Today, personal data is gathered through the welfare state and healthcare providers; and voluntarily shared by people through their use of smartphones, wearables, social media, streaming services, games, and more. Data is gathered, coordinated, and analysed to gain insights into our everyday lives by various state intelligence, authorities and civil businesses. Our data is key for an anticipated digital transformation of society. Thus, members of contemporary digitalized societies live in what David Lyon refers to as a culture of surveillance (2018). This panel invites contributions focusing on the cultural, mundane, and everyday-life aspects of such "participation and engagement of surveilled and surveilling subjects". (Lyon 2018: 6).
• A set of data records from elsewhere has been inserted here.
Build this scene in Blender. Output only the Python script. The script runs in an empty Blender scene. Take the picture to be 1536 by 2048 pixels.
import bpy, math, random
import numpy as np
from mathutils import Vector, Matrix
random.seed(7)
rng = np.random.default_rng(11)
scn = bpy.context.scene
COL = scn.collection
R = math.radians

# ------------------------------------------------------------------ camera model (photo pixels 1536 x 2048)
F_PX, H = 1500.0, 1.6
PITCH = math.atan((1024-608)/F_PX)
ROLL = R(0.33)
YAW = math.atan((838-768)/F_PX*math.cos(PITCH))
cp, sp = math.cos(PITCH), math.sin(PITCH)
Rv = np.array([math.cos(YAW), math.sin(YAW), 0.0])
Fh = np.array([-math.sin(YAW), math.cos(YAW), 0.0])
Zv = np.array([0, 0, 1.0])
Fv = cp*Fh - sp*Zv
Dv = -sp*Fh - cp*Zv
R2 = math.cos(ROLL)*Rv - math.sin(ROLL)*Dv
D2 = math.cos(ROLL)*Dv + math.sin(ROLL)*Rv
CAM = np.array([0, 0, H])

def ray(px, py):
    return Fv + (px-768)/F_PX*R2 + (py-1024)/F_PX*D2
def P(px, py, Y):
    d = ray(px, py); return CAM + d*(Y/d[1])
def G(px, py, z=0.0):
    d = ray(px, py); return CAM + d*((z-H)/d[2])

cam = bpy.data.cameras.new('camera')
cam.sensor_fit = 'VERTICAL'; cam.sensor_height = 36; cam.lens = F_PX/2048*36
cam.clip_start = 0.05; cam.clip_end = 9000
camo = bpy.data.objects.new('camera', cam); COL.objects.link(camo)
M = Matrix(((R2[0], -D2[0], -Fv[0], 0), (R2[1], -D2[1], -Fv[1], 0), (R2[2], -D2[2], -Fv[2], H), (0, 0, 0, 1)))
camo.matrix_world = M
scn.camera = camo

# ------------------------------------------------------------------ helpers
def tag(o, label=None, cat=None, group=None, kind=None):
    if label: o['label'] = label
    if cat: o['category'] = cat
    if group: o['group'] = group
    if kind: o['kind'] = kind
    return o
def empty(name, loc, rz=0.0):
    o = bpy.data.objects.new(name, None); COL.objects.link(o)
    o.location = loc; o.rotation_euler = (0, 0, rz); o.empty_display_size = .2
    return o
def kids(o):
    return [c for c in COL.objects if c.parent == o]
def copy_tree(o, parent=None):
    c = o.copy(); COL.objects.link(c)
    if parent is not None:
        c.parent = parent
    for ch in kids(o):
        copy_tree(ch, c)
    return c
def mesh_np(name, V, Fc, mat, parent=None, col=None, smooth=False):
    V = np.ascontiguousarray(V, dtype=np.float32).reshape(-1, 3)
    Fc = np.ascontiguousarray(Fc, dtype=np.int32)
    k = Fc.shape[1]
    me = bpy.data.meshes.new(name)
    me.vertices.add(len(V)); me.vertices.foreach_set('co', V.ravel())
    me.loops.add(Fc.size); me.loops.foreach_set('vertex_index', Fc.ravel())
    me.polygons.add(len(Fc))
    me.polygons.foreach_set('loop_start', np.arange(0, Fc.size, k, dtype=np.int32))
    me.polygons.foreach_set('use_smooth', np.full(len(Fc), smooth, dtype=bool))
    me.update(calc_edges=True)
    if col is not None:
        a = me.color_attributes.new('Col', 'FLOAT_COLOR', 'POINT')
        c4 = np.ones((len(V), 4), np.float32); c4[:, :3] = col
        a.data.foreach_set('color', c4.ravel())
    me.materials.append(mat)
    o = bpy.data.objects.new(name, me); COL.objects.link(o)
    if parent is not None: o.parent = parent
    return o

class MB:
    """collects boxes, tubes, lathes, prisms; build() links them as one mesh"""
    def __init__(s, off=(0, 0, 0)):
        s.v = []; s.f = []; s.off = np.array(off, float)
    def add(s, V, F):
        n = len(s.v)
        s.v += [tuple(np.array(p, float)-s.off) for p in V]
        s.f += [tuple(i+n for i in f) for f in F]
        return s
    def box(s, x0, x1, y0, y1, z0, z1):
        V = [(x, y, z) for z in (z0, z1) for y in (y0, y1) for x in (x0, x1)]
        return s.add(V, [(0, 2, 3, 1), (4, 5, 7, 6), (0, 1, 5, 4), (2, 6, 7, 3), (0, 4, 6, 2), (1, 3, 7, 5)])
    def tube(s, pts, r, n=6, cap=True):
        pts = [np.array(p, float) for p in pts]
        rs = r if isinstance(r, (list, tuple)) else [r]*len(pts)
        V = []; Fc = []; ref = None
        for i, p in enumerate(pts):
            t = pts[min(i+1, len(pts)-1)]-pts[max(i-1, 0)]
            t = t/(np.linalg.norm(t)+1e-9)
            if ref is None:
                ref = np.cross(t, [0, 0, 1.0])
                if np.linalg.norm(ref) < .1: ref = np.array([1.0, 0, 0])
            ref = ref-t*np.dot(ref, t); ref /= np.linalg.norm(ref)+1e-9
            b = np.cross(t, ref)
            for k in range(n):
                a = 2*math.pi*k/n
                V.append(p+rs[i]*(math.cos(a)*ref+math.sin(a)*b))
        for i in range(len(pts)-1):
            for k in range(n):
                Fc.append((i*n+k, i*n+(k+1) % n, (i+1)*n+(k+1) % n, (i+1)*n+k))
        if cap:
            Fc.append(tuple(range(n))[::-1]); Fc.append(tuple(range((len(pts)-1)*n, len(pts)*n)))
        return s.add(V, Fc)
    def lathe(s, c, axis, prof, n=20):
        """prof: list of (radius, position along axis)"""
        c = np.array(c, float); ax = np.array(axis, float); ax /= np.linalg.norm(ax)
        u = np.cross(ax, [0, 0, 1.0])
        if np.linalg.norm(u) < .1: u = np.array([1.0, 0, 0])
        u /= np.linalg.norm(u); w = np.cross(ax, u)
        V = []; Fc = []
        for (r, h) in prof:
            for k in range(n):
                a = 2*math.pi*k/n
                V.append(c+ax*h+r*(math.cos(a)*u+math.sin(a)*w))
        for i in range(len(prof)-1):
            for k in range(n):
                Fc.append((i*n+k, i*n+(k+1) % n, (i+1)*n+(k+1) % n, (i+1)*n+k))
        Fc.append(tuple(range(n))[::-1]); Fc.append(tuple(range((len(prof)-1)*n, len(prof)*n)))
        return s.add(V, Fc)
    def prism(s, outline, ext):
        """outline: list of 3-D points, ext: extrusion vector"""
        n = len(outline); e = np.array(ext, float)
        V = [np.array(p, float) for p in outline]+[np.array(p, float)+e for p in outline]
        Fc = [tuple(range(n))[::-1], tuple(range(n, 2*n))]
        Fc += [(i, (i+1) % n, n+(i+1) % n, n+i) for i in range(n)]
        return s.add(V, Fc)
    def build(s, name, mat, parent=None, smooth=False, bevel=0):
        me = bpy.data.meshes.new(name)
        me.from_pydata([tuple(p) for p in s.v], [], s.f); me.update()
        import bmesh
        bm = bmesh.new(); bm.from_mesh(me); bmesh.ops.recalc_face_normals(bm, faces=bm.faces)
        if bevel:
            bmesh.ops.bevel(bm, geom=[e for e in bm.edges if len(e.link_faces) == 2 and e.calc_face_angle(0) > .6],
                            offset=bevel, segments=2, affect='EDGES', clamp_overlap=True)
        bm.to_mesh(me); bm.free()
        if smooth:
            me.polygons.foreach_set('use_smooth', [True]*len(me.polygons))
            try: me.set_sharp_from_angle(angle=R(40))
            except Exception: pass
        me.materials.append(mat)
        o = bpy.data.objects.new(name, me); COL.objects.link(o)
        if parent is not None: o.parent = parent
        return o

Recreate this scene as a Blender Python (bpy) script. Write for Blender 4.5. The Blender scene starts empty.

Whereas issues of surveillance, digitalization and data use have been widely studied in the social sciences, we identify a need for ethnologists, folklorists and scholars in adjacent fields to scrutinize these issues in their cultural contexts, and examine their consequences from the perspectives of citizens. Such perspectives are key in order to revise and nuance the often either utopian or dystopian narratives of the benefits of data collection and digitalization that imbue policies and media discourses.

Issues to be addressed can for instance include practices of acceptance, adaptation and/or resistance to online surveillance; the legitimization of the collection and use of personal data, from the perspective of private citizens; when information sharing on social media platforms becomes uncomfortable and risky; and the limitations that surveillance culture impose in terms of democratisation.